» WHAT THIS TASK INVOLVES: Below are some records. Pull every line that contains the word "More".

» STORED RECORDS:
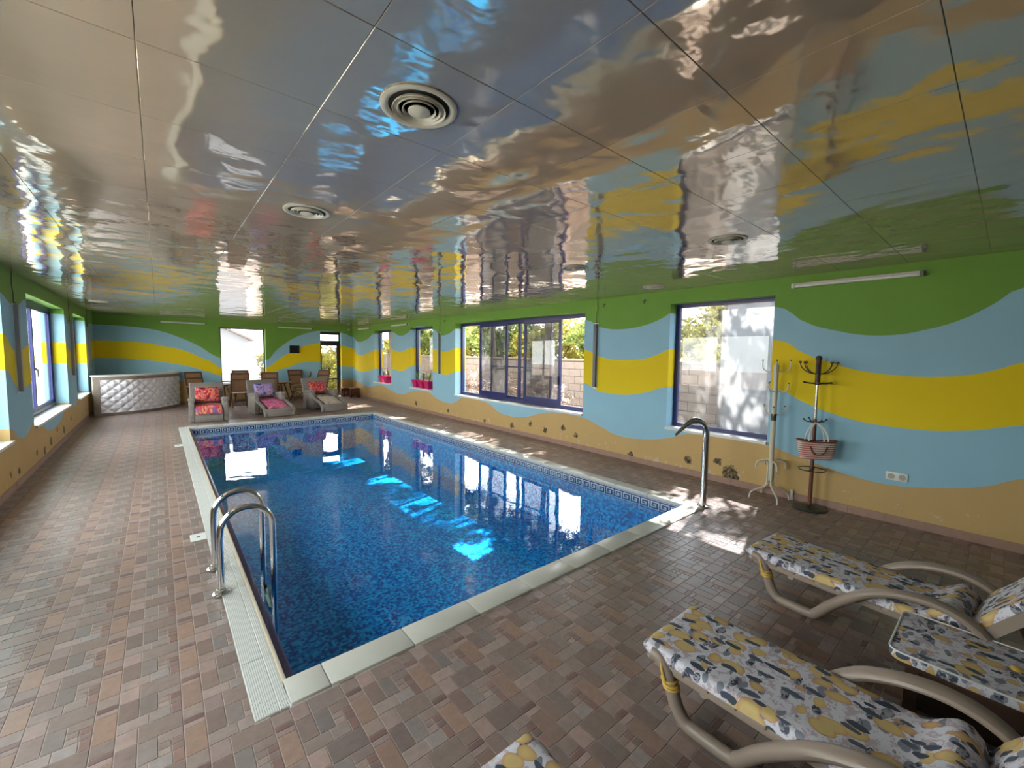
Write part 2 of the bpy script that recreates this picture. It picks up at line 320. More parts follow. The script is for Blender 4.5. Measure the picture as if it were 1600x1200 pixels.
def lemonmat(name, sat=1.0, off=0):
    k = N(name); p = k.map(k.obj(), loc=(off, off*.7, 0)); wob = k.n('TexNoise', {'Vector': p, 'Scale': 9, 'Detail': 2})
    q = k.n('VectorMath', operation='MULTIPLY_ADD'); k.t.links.new(wob.outputs['Color'], q.inputs[0]); q.inputs[1].default_value = (.06,)*3; k.t.links.new(p, q.inputs[2]); q = q.outputs[0]
    def spots(scale, stretch, rot, thr, keep):
        v = k.n('TexVoronoi', {'Vector': k.map(q, stretch, (0, 0, rot)), 'Scale': scale, 'Randomness': .9})
        d = v.outputs['Distance']; cr = k.n('SeparateColor', {0: v.outputs['Color']}).outputs[0]
        return k.math('MULTIPLY', k.math('LESS_THAN', d, thr), k.math('GREATER_THAN', cr, keep)), d, cr
    ink = k.math('LESS_THAN', k.noise(q, 34, 4, .7), .47)
    col = k.mix(k.math('MULTIPLY', ink, .65), (.68, .68, .74), (.42, .29, .35))
    l1, d1, c1 = spots(23, (1, .42, .6), .6, .33, .30); l2, d2, c2 = spots(22, (.42, 1, .6), -.5, .34, .15); l3, d3, c4 = spots(26, (.5, 1, .6), 1.0, .34, .30)
    y, dy, cyl = spots(12, (1, .74, .6), .9, .40, .15); y2, dy2, c3 = spots(13, (.72, 1, .6), .3, .34, .50)
    leaf = k.mix(c1, (.018, .028, .055), (.09, .115, .15))
    vein = k.math('GREATER_THAN', k.math('ABSOLUTE', k.math('SUBTRACT', k.noise(p, 45, 3), .5)), .075)
    col = k.mix(l3, col, (.22, .24, .29)); col = k.mix(k.math('MULTIPLY', l2, k.math('ADD', .6, k.math('MULTIPLY', vein, .4))), col, leaf)
    sh = k.noise(p, 16, 3)
    for m_, d_ in ((y2, dy2), (y, dy)):
        lem = k.ramp(d_, [(0, (.62, .50, .22)), (.26, (.68, .53, .20)), (.36, (.62, .37, .16)), (.40, (.42, .27, .20))]); lem = k.mix(k.math('MULTIPLY', sh, .5), lem, (.55, .36, .20)); col = k.mix(m_, col, lem)
    col = k.mix(l1, col, leaf); col = k.mix(.02, col, (.30, .27, .28))
    k.bsdf(col, .75, 0, k.bump(k.noise(p, 22, 3), .25, .008), .25); return k.m
m_lemon = lemonmat('lemon_print_fabric'); m_lemon2 = lemonmat('lemon_print_fabric_fine', off=1.7)
m_piping = M('white_piping', (.72, .72, .70), .6)
m_resin = M('taupe_resin', (.30, .235, .19), .42, var=.08, scale=6)
m_tie = M('yellow_ribbon', (.62, .40, .08), .6)
m_wood = M('dark_wood', (.055, .026, .016), .45, var=.35, scale=25)
m_teak = M('teak_wood', (.25, .135, .07), .5, var=.35, scale=22)
m_teakd = M('dark_teak_wood', (.10, .05, .028), .5, var=.35, scale=22)
m_rust = M('brown_lacquered_wood', (.16, .05, .03), .3, var=.3, scale=20)
m_cream = M('cream_enamel', (.62, .58, .47), .35, var=.06)
m_green = M('dark_green_metal', (.05, .06, .05), .35, .4)
def wicker():
    k = N('grey_wicker'); p = k.obj(); b = k.n('TexBrick', {'Vector': k.map(p, (1, 1, 1), (.0, PI/2, 0)), 'Scale': 30, 'Color1': (.34, .30, .27), 'Color2': (.24, .21, .185), 'Mortar': (.10, .085, .075), 'Mortar Size': .02})
    w_ = k.n('TexWave', {'Vector': p, 'Scale': 22, 'Distortion': 1.5})
    c = k.mix(k.math('MULTIPLY', w_.outputs[1], .5), b.outputs[0], (.13, .11, .10)); k.bsdf(c, .6, 0, k.bump(w_.outputs[1], .5, .01)); return k.m
m_wick = wicker()
def towel(name, stops, scale=4.5, dist=2.2):
    k = N(name); p = k.obj(); f = k.noise(k.map(p, (1, 1, .6)), scale, 3, .55, dist); k.bsdf(k.ramp(f, stops, 'CONSTANT'), .8, 0, k.bump(k.noise(p, 40, 2), .2, .006), .2); return k.m
m_tw1 = towel('red_blue_towel', [(0, (.13, .16, .45)), (.40, (.55, .06, .08)), (.47, (.75, .22, .20)), (.53, (.70, .40, .14)), (.58, (.55, .05, .09)), (.66, (.60, .22, .30))])
m_tw2 = towel('pink_towel', [(0, (.18, .10, .35)), (.38, (.60, .06, .22)), (.46, (.75, .30, .30)), (.52, (.70, .16, .34)), (.60, (.20, .12, .38)), (.66, (.75, .38, .32))])
m_tw3 = towel('beige_towel', [(0, (.25, .12, .16)), (.36, (.60, .47, .33)), (.50, (.52, .50, .50)), (.62, (.62, .42, .20)), (.70, (.35, .10, .12))])
m_cu1 = towel('red_orange_pillow', [(0, (.10, .02, .05)), (.38, (.50, .02, .06)), (.48, (.70, .30, .10)), (.54, (.45, .04, .20)), (.62, (.70, .45, .35))], 6)
m_cu2 = towel('lilac_pillow', [(0, (.08, .05, .16)), (.40, (.33, .27, .62)), (.52, (.62, .33, .24)), (.58, (.10, .07, .22)), (.66, (.36, .30, .65))], 5)
m_cu3 = towel('crimson_pillow', [(0, (.60, .20, .08)), (.40, (.50, .03, .05)), (.52, (.65, .35, .30)), (.57, (.35, .02, .08)), (.66, (.22, .16, .38))], 6)
m_tuft = M('white_leatherette', (.84, .82, .88), .35, var=.04); m_btn = M('grey_button', (.10, .09, .10), .4)
m_barwood = M('pale_weathered_wood', (.27, .225, .19), .55, var=.25, scale=18)
m_lampw = M('white_lamp_housing', (.66, .66, .62), .4); 
def tubem():
    k = N('lit_lamp_tube'); e = k.n('Emission', {'Color': (1, .97, .9), 'Strength': .55}); d = k.n('BsdfPrincipled', {'Base Color': (.8, .8, .78, 1), 'Roughness': .3}); a = k.n('AddShader')
    k.t.links.new(e.outputs[0], a.inputs[0]); k.t.links.new(d.outputs[0], a.inputs[1]); k.t.links.new(a.outputs[0], k.out.inputs[0]); return k.m
m_tube = M('opal_lamp_tube', (.82, .82, .79), .3)
m_vent = M('aged_cream_vent', (.60, .55, .45), .4, var=.12, scale=12); m_ventd = M('vent_recess_shade', (.02, .014, .01), .8)
m_plast = M('white_plastic', (.74, .74, .70), .35, var=.04)
m_pot = M('magenta_plastic', (.55, .005, .13), .3, var=.08); m_leaf = M('houseplant_leaf', (.10, .26, .06), .5, var=.3)
m_heat = M('grey_heater_body', (.10, .10, .105), .4)
def stripes():
    k = N('red_striped_straw'); p = k.obj(); s = k.n('SeparateXYZ', {0: p}); a = k.math('SINE', k.math('MULTIPLY', s.outputs['Z'], 2*PI/.022))
    f = k.noise(p, 60, 3); c = k.mix(k.math('GREATER_THAN', a, k.math('SUBTRACT', f, .5)), (.68, .60, .52), (.52, .14, .11)); k.bsdf(c, .8, 0, k.bump(f, .4, .006)); return k.m
m_bag = stripes(); m_rope = M('white_rope', (.70, .68, .62), .8); m_leath = M('brown_leather', (.16, .05, .035), .5)
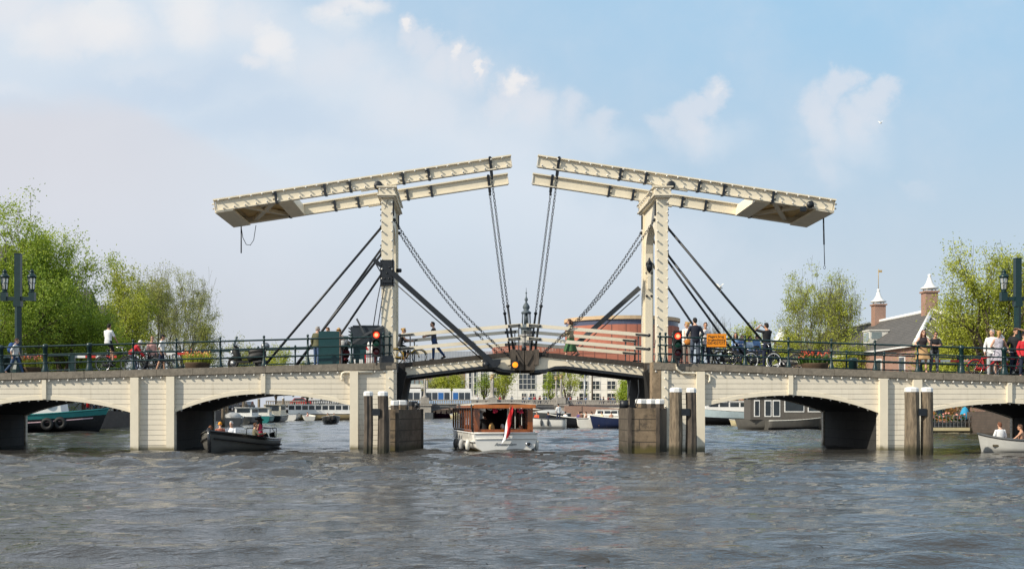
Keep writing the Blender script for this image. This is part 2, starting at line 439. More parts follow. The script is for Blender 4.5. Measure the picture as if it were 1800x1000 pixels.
# blue grey shade streak at the left
shade = total([(300, 150, 230, 50, .9), (470, 215, 250, 45, .75), (60, 195, 150, 28, .5), (650, 290, 200, 50, .3)], True)
c1 = mixc(shade.clamp() * .60, c1, (.49, .63, .80))
# large lavender bank at the left with a slanting upper edge
ln2 = (v + W1[1] * .016 + W2[1] * .006 - VY(176)) + (u - UX(205)) * .46
ln3 = (v + W1[0] * .03 - VY(182)) - (u - UX(60)) * .10
bank = (1.0 - smooth(ln2, -.012, .010)) * (1.0 - smooth(ln3, -.022, .018)) * smooth(v, .02, .22) * (1.0 - smooth(u, -.36, -.06))
c1 = mixc(bank * .85, c1, (.69, .695, .75))
# soft bright heaps upper left
sf = smooth(total([(130, 55, 170, 50, .95), (20, 20, 120, 60, .8), (250, 110, 130, 30, .5), (330, 30, 80, 60, .75), (480, 72, 60, 36, 1.0), (435, 112, 50, 28, .8), (600, 12, 62, 36, 1.0), (655, 22, 42, 30, .8), (20, 160, 80, 30, .5), (700, 190, 160, 80, .5), (330, 130, 90, 30, .4), (560, 120, 150, 80, .55), (420, 30, 120, 60, .7)], True), .25, .95)
c1 = mixc(sf * .85, c1, (.80, .815, .855))
br = smooth(total([(185, 20, 90, 30, 1.05), (350, 6, 70, 30, 1.0), (488, 58, 34, 26, 1.05), (590, 26, 50, 16, .8), (625, 2, 44, 14, .95), (70, 50, 70, 24, .7)]), .28, 1.0)
c1 = mixc(br * .62, c1, (.88, .875, .88))
# cumulus heads along the diagonal and on the right
lit = total([(560, 120, 60, 34, .5), (612, 95, 70, 36, .62), (690, 150, 80, 44, .55), (770, 178, 70, 40, .55), (716, 42, 32, 20, 1.15), (745, 62, 36, 24, 1.0), (775, 92, 36, 24, .9), (802, 82, 28, 26, 1.15), (828, 100, 24, 22, 1.0), (852, 106, 20, 16, 1.1), (905, 144, 34, 26, 1.1), (880, 170, 30, 26, .85), (930, 180, 44, 28, .95), (1005, 172, 42, 30, .8), (1072, 212, 50, 22, .75),
             (1248, 164, 32, 26, 1.05), (1222, 196, 46, 32, 1.0), (1188, 226, 46, 26, .75), (1484, 140, 30, 30, 1.05), (1455, 180, 42, 46, .95), (1540, 164, 36, 28, 1.05), (1518, 200, 44, 30, .85), (1446, 275, 36, 40, .6), (1625, 318, 70, 20, .5), (1290, 108, 30, 10, .35)])
body = total([(800, 130, 90, 50, .8), (930, 210, 90, 50, .8), (1040, 235, 90, 36, .7), (1240, 240, 80, 50, .75), (1490, 235, 90, 70, .75), (1460, 310, 60, 50, .5)], True)
c1 = mixc(smooth(body, .1, .9) * .6, c1, (.70, .775, .86))
c1 = mixc(smooth(lit, .24, .95) * .62, c1, (.775, .79, .845))
hi = smooth(total([(716, 40, 20, 11, 1.1), (802, 80, 15, 18, 1.0), (850, 105, 13, 12, 1.1), (905, 138, 22, 18, .95), (1252, 160, 18, 14, .7), (1540, 158, 20, 14, .55)]), .5, .95)
c1 = mixc(hi * .8, c1, (.91, .885, .875))
c1 = mixc(smooth(n_big * .55 + (W1[2] + .5) * .45, .42, .72) * .28, c1, (.73, .765, .835))
c1 = mixc(smooth(elev, .36, .75) * .75, c1, (.60, .625, .70))      # thin cloud grey added overhead, out of view, to tint reflections
sc10 = nt.nodes.new('ShaderNodeMix'); sc10.data_type = 'RGBA'; sc10.blend_type = 'MULTIPLY'; sc10.inputs[0].default_value = 1; sc10.clamp_result = False
nt.links.new(c1.k, sc10.inputs[6]); sc10.inputs[7].default_value = (10, 10, 10, 1)
nt.links.new(sc10.outputs[2], bg.inputs['Color']); bg.inputs['Strength'].default_value = .1

# ------------------------------------------------------------------ water: real waves, finer near the viewer
def waves(x, y):
    r = np.random.default_rng(5); z = np.zeros_like(x)
    sp_ = np.clip(.22 * np.hypot(x, y) / 50 + .02, .03, 5)
    for i in range(90):
        lam = .45 * (4.2 / .45) ** r.random(); th = R(78) + r.normal() * .38
        k = 2 * math.pi / lam; ph = r.random() * 6.283
        amp = .0052 * lam ** .80 * (1.5 if i % 9 == 0 else 1)
        fade = np.clip((lam / sp_ - 2.2) / 3, 0, 1)
        a = k * (x * math.cos(th) + y * math.sin(th)) + ph
        z += amp * fade * (np.sin(a) + .22 * np.cos(2 * a))
    return z
ys = np.exp(np.linspace(math.log(5), math.log(420), 760)); NX = 560
tt = np.linspace(-1, 1, NX)
gy = np.repeat(ys[:, None], NX, 1)
gx = tt[None, :] * (9 + .56 * ys[:, None]) + ys[:, None] * .04
gx += rng.normal(size=gx.shape) * .02
gz = waves(gx, gy)
gust = np.sin(gx * .11 + gy * .07) * np.sin(gy * .16 - gx * .04 + 1.2) * .55 + .85
for bx_, by_, br_, bk_ in ((1.6, 46.6, 2.6, .9), (-3.2, 47.5, 2.2, .7), (6.3, 47.5, 2.4, .7), (-10, 45.6, 1.6, .8), (1.2, 43, 3.5, .5), (24, 46.5, 1.5, .6)):
    gust = gust + bk_ * np.exp(-((gx - bx_) ** 2 + (gy - by_) ** 2) / br_ ** 2)     # churned water by boats and piers
gz *= gust
vs = np.stack([gx, gy, gz], -1).reshape(-1, 3)
idx = np.arange(760 * NX).reshape(760, NX)
q = np.stack([idx[:-1, :-1], idx[:-1, 1:], idx[1:, 1:], idx[1:, :-1]], -1).reshape(-1, 4)
me = bpy.data.meshes.new('water'); me.vertices.add(len(vs)); me.vertices.foreach_set('co', vs.ravel())
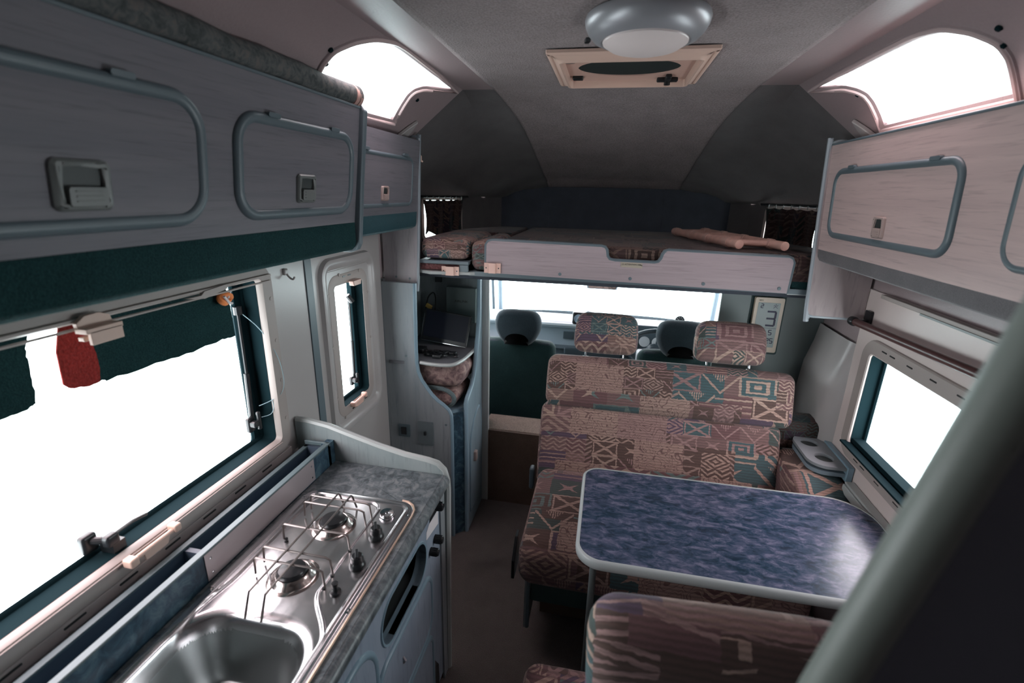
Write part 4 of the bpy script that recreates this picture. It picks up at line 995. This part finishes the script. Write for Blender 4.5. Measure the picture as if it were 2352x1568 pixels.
b = MB().plate([(1.40, .36), (1.50, .36), (1.50, .50), (1.46, .50), (1.40, .44)], PX(-.252, 1), .012); b.build('side_bracket', BLACK, bn, bevel=.003)
MB().cush((-.262, 1.95, .44), (.012, .022, .055), .01).build('recliner_cover', CABD, bn)
def bench_headrest(x, w_, mat, label):
    c = BK(.705, .045); t_ = thing('headrest', label, 'headrest', (x, c.y, c.z-.1), 'headrests on the bench backrest')
    def wp(p): p = p.copy(); p.x *= 1-.06*max(0, p.z/.09); return p
    MB().cush((x, c.y, c.z), (w_/2, .050, .088), .040, (.0, .010, .006), RL, warp=wp).build('cushion', mat, t_)
    for dx in (-w_*.30, w_*.30):
        p = MB()
        a = BK(.60, .045)+Vector((x+dx, 0, 0)); b_ = BK(.66, .045)+Vector((x+dx, 0, 0)); p.tube([a, b_], .0045).lathe([(0, 0), (.013, 0), (.012, .004), (0, .005)], BK(.592, .045)+Vector((x+dx, 0, 0)), (0, .309, .951), 14); p.build('post', SILVERP, t_)
bench_headrest(.026, .285, ethnic('headrest_upholstery', (.07, .62), .95, .12, .095), 'ethnic fabric headrest on the left half of the bench backrest')
bench_headrest(.560, .295, ethnic('headrest_upholstery_rosy', (.61, .17), 1.08, .14, .11), 'ethnic fabric headrest on the right half of the bench backrest')
# side bolster with cup holder
ar = thing('armrest_bolster', 'rosy patterned side bolster between the bench and the right wall', 'armrest', (.9, 1.85, .4))
def wb(p): p = p.copy(); p.z += -.10*max(0, (-p.y)/.2)**1.5 if p.z > 0 else 0; return p
MB().cush((.885, 1.86, .530), (.105, .22, .155), .055, (.0, .01, .01), warp=wb).build('bolster', ethnic('bolster_upholstery', (.3, .5), 1.15, .24, .18), ar)
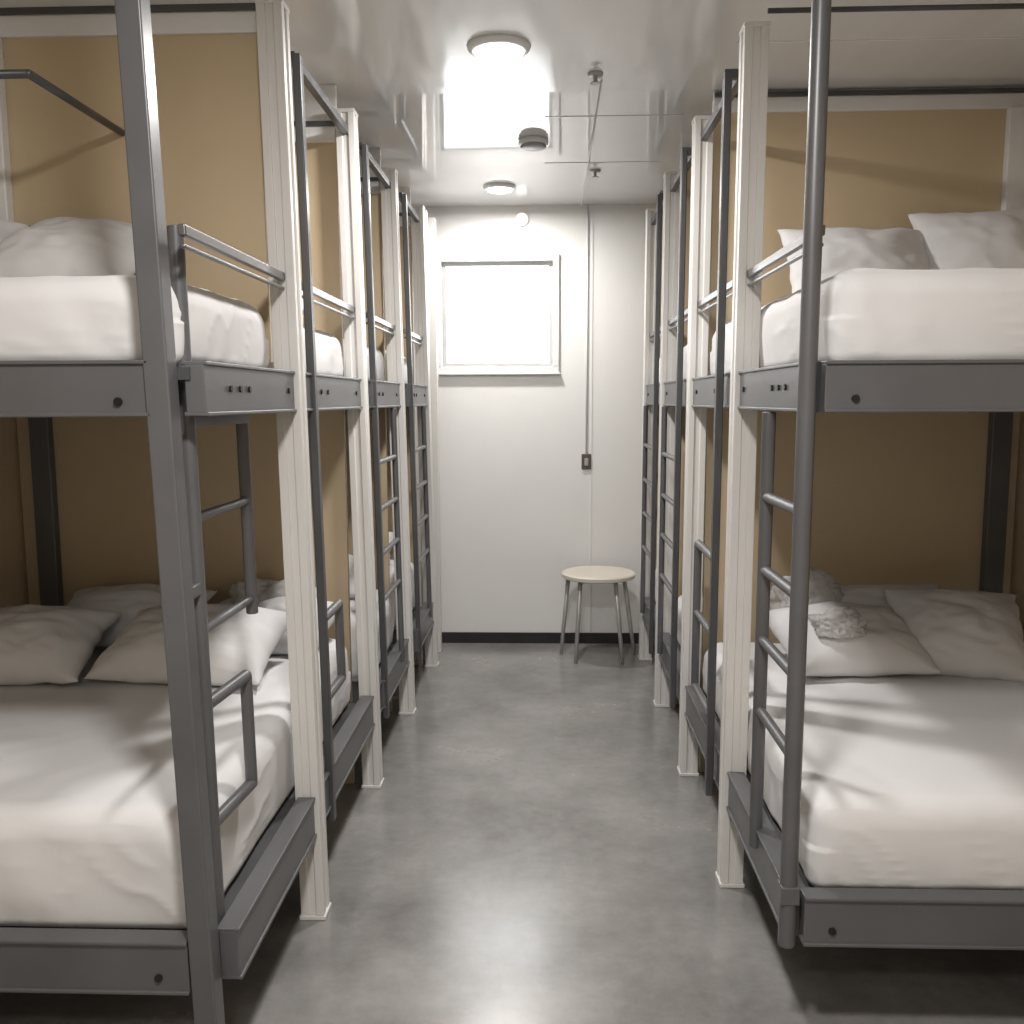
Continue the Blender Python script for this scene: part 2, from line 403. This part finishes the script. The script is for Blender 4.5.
# upper right
pillow(1.03,3.15,1.66,.50,.36,.15,58,3,10)
pillow(1.45,3.17,1.66,.46,.42,.16,60,-5,11)
for i,(y,z,s) in enumerate(((3.84,.585,-1),(4.58,.585,-1),(3.02,1.63,-1),(3.98,.55,1),(4.72,.55,1),(3.95,1.64,1))):
    pillow(s*1.0,y,z,.5,.28,.15,25,0,20+i)
crumple('plastic_bag',.92,2.88,.670,.08,.06,.05,3.3,M_bag)
crumple('plastic_bag',.92,3.24,.65,.11,.05,.10,7.1,M_bag)
crumple('crumpled_blanket',-.95,3.16,.62,.18,.05,.11,2.1,M_pillow)
# ------------------------------------------------------------ stool
e=empty('stool'); sx,sy,sz=.29,4.97,.475
MB().lathe([(0,0),(.19,0),(.2,-.006),(.2,-.022),(.192,-.028),(0,-.028)],(sx,sy,sz),48).obj('seat', M_seat, e, 0, False)
m=MB()
for tx,ty,fx,fy in ((-.16,.04,-.20,.06),(-.10,-.09,-.125,-.12),(.085,-.09,.125,-.12),(.14,.04,.205,.06)):
    m.tube((sx+tx,sy+ty,sz-.028),(sx+fx,sy+fy,.0),.0125,12,.010)
m.box(sx-.16,sx+.14,sy+.03,sy+.045,sz-.045,sz-.028).box(sx-.1,sx+.09,sy-.1,sy-.085,sz-.045,sz-.028)
m.obj('legs', M_leg, e, 0, True)
# ------------------------------------------------------------ world + camera
wd=D.worlds.new('world'); scene.world=wd; wd.use_nodes=True
wd.node_tree.nodes['Background'].inputs[0].default_value=(.85,.92,1,1); wd.node_tree.nodes['Background'].inputs[1].default_value=1.0
cam=D.cameras.new('camera'); co=D.objects.new('camera',cam); scene.collection.objects.link(co)
cam.sensor_width=36; cam.lens=36*930/1024; cam.clip_start=.02
R=Matrix.Rotation(math.radians(2.03),4,'Z')@Matrix.Rotation(math.radians(90-6.87),4,'X')@Matrix.Rotation(math.radians(-.25),4,'Z')
co.matrix_world=Matrix.Translation((0,0,1.4))@R
scene.camera=co
scene.view_settings.view_transform='Standard'
scene.view_settings.look='None'
scene.view_settings.exposure=0.0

» EXERCISE RESULT:
Write part 2 of the bpy script that recreates this picture. It picks up at line 320. More parts follow. The script is for Blender 4.5. Measure the picture as if it were 1600x1200 pixels.
Keep writing the Blender script for this image. This is part 2, starting at line 439. More parts follow. The script is for Blender 4.5. Measure the picture as if it were 1800x1000 pixels.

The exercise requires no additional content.